Separating deception from truth in the intelligence world is notoriously difficult, and the newly released documents contain mixed messages about Posada.
In a report dated a month after the bombing, then FBI Director Clarence Kelly told Secretary of State Henry Kissinger that a confidential FBI source ascertained the bombing had been planned in Caracas by Posada, Venezuelan intelligence agency official Ricardo Morales Navarrete and Cuban exile Frank Castro, who is not related to Fidel Castro.
Documents posted by the National Security Archive show that two Venezuelan employees of Posada's private security agency were arrested in Trinidad the day after the bombing. One of them said he had worked for the CIA and admitted to planting the bomb with the other arrestee.
Posada trained with the CIA for the 1961 Bay of Pigs invasion and served in the U.S. Army in the early 1960s. In 1965, he allegedly plotted to overthrow the Guatemalan government and blow up a Soviet or Cuban freighter in Mexico, according to the FBI. In 1967, he moved to Venezuela, eventually leading its counterintelligence agency, and running his own security firm there in the mid-1970s.
In 1973, Posada was investigated by the CIA for allegedly smuggling cocaine, but was cleared after he convinced interrogators he was "guilty of only having the wrong kind of friends," a declassified document says. The same document says the CIA "formally terminated" its relationship with him on February 13, 1976.
Yet Posada still contacted the agency.
The documents states, "After 2/76, contacts with (deleted by censors) were at Posada's own initiative to volunteer information in exchange for assistance (like) U.S. visa for self and family." The text is part of an annotated list of still-secret records on Posada's CIA career marked "sanitized."
According to the documents, Posada contacted the CIA in February, 1976, to describe an assassination plot by fellow right-wing Cuban exiles Orlando Bosch and Frank Castro, against leftist Andres Pascal Allende, the nephew of slain Chilean President Salvador Allende. Posada worried that his allies would discover he was giving up their secrets.
"Posada concerned that Bosch will blame Posada for leak of plans," the report states. Andres Allende was not assassinated, and it is unclear whether the Cuban exiles ever made an attempt on his life.
Then, four months later, Posada came back to tell of a sinister plot to blow up an airliner.
On June 22, 1976, "Posada again contacts (deleted by censor) reptd info concerning possible exile plans to blow up Cubana Airliner leaving Panama and requested visa assistance," read the document, written in a shorhand style and filled with typographical errors.
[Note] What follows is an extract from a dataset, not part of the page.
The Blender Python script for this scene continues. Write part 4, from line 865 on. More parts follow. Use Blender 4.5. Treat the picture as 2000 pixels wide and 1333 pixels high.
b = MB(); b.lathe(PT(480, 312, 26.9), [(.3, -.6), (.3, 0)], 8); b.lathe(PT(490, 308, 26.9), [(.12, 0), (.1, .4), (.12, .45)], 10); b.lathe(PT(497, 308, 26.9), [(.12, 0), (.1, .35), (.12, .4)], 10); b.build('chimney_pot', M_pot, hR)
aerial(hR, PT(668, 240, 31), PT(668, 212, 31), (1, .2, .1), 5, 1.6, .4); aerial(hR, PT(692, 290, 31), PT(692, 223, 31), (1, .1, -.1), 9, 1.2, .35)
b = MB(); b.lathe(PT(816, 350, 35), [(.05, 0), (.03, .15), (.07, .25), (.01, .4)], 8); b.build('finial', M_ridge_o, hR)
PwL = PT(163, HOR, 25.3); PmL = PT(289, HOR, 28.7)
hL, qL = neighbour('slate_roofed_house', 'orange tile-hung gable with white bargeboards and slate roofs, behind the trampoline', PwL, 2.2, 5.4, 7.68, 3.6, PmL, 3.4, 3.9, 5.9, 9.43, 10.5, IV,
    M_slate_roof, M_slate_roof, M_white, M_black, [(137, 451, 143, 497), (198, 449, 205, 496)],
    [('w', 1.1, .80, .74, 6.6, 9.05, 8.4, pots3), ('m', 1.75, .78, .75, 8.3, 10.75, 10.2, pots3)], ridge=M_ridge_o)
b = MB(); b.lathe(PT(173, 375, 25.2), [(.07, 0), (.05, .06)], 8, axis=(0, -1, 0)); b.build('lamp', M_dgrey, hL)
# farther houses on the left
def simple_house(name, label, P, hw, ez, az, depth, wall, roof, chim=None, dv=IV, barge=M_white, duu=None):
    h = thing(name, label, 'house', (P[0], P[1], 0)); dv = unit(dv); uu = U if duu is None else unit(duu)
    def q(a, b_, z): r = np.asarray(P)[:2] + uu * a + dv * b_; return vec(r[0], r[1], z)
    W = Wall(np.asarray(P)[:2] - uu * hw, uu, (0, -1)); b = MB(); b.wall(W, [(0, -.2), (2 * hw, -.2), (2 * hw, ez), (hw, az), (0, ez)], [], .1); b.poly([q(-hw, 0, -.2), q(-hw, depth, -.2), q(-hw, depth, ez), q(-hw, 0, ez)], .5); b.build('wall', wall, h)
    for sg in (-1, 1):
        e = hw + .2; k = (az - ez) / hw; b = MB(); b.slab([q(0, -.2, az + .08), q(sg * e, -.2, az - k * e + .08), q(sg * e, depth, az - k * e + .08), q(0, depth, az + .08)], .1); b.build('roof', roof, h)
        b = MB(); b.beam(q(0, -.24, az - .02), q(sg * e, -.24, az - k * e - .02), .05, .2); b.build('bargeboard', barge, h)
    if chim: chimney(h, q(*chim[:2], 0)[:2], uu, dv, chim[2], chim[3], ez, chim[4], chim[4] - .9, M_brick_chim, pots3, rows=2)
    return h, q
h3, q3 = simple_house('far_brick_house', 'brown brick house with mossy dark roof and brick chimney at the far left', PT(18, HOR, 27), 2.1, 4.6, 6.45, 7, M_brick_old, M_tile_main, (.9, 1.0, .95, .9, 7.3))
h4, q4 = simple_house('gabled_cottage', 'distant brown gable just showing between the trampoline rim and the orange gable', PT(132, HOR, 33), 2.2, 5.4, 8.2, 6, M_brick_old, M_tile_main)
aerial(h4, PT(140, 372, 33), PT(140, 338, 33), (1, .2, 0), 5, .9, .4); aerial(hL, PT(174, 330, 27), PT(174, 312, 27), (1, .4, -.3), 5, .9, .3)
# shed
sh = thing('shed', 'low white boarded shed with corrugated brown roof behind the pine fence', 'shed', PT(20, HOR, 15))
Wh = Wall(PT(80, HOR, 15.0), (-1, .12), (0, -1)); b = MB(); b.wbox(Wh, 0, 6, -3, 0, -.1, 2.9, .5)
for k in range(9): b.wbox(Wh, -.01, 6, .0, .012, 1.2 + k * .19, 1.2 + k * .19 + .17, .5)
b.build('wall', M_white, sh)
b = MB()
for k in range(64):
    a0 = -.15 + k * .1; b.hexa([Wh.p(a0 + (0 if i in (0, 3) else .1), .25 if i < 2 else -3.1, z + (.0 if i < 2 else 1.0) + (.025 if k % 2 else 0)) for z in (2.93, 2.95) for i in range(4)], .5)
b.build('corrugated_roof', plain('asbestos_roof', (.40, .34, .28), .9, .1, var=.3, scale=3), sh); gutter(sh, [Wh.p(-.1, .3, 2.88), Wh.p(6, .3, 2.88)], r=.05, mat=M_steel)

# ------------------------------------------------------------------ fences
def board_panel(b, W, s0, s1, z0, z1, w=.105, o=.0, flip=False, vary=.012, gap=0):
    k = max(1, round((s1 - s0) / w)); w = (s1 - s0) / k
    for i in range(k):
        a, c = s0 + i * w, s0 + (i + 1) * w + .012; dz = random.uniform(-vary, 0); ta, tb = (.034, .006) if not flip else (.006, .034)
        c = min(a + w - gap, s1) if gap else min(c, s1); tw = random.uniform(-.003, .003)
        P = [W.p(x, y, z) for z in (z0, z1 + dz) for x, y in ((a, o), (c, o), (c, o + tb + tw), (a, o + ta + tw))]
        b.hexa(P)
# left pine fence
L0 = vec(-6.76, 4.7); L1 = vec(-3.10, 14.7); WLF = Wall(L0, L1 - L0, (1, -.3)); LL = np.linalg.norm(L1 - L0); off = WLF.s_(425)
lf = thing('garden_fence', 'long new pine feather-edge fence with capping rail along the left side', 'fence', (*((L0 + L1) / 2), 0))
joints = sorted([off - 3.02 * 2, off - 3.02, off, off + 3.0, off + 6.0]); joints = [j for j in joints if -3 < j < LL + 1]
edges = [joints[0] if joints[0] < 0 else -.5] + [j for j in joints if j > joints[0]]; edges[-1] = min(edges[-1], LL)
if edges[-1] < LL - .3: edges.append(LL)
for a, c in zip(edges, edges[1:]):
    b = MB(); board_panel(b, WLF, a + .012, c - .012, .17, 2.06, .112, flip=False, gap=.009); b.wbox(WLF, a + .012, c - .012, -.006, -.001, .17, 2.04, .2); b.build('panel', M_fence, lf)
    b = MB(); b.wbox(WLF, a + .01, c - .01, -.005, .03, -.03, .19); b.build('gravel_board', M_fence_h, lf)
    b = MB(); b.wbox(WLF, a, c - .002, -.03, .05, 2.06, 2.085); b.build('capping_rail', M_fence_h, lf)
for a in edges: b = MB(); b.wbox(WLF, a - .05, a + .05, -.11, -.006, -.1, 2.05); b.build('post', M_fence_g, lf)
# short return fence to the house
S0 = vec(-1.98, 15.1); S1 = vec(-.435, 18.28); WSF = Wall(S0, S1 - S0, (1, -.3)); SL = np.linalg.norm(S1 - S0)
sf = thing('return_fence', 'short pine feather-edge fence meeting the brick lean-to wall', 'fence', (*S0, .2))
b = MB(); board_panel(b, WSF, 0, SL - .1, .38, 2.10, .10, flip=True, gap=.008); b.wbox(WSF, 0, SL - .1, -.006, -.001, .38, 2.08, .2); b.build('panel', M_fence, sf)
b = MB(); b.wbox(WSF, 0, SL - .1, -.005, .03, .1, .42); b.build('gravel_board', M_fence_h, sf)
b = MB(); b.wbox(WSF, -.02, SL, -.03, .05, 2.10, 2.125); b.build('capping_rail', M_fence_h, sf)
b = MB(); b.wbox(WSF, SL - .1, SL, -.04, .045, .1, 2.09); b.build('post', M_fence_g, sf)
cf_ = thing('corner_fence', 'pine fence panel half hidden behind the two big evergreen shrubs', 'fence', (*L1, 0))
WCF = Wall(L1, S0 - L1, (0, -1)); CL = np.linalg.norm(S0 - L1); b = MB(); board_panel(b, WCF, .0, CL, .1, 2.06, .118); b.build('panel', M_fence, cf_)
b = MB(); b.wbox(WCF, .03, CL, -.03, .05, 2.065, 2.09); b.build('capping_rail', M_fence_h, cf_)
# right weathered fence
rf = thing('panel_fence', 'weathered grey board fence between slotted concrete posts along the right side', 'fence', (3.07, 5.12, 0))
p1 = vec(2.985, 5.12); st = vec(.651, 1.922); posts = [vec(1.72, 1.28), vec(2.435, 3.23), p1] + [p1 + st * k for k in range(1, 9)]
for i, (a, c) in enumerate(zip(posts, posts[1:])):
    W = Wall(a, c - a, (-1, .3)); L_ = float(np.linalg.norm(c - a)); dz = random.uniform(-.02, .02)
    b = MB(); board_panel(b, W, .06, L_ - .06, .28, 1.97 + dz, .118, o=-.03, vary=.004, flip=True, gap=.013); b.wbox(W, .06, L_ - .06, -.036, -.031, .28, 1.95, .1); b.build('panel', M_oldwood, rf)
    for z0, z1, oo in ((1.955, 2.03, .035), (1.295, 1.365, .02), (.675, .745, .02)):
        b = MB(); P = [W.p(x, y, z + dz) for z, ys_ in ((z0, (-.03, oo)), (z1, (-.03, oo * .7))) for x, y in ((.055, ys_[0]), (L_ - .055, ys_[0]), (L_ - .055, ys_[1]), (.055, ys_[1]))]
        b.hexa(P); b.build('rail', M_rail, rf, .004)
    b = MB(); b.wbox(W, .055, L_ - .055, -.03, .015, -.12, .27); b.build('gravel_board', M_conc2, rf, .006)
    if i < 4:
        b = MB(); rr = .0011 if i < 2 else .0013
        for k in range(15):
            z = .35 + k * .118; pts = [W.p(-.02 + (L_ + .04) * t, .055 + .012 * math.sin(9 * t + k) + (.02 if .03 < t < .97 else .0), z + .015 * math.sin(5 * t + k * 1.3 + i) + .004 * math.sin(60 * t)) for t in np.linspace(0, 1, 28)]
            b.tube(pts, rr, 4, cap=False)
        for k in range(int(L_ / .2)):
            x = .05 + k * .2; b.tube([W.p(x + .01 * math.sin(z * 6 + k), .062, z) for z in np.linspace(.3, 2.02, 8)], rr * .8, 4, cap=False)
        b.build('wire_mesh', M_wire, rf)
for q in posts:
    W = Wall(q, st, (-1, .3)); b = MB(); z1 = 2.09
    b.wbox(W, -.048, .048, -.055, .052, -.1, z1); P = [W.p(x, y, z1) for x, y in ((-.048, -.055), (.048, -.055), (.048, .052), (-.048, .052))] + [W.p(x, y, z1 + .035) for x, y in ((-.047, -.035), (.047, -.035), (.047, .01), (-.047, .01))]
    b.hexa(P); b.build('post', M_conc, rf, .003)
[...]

Shortly after, a bomb aboard a Cubana Airlines plane leaving Panama failed to detonate, and the following month, a bomb in a suitcase exploded before being loaded onto a Cubana plane leaving Jamaica, according to a confidential State Department memo previously posted by the National Security Archive.
The day after the Cubana Airlines flight was bombed near Barbados, the CIA tried unsuccessfully to contact Posada, according to the annotated list. Five days later, Posada was arrested in Venezuela. He denied involvement in the bombing and escaped from prison in 1985 before a civilian trial was completed.
Allegations that he masterminded mass murder did not keep U.S. covert operatives from hiring Posada again. Within months, he was delivering weapons to Nicaraguan Contra rebels in an illegal Reagan administration operation. Posada also acknowledged, and then denied, a role in Havana hotel bombings in 1997 that killed a tourist.
In 2000, Posada was arrested for allegedly plotting to assassinate Castro during a summit in Panama. He was pardoned in 2004 by then Panamanian President Mireya Moscoso.
Posada was detained in Florida in May 2005 for entering the United States illegally. A U.S. immigration judge has ruled that he cannot be sent to Cuba or Venezuela, citing fears that he would be tortured.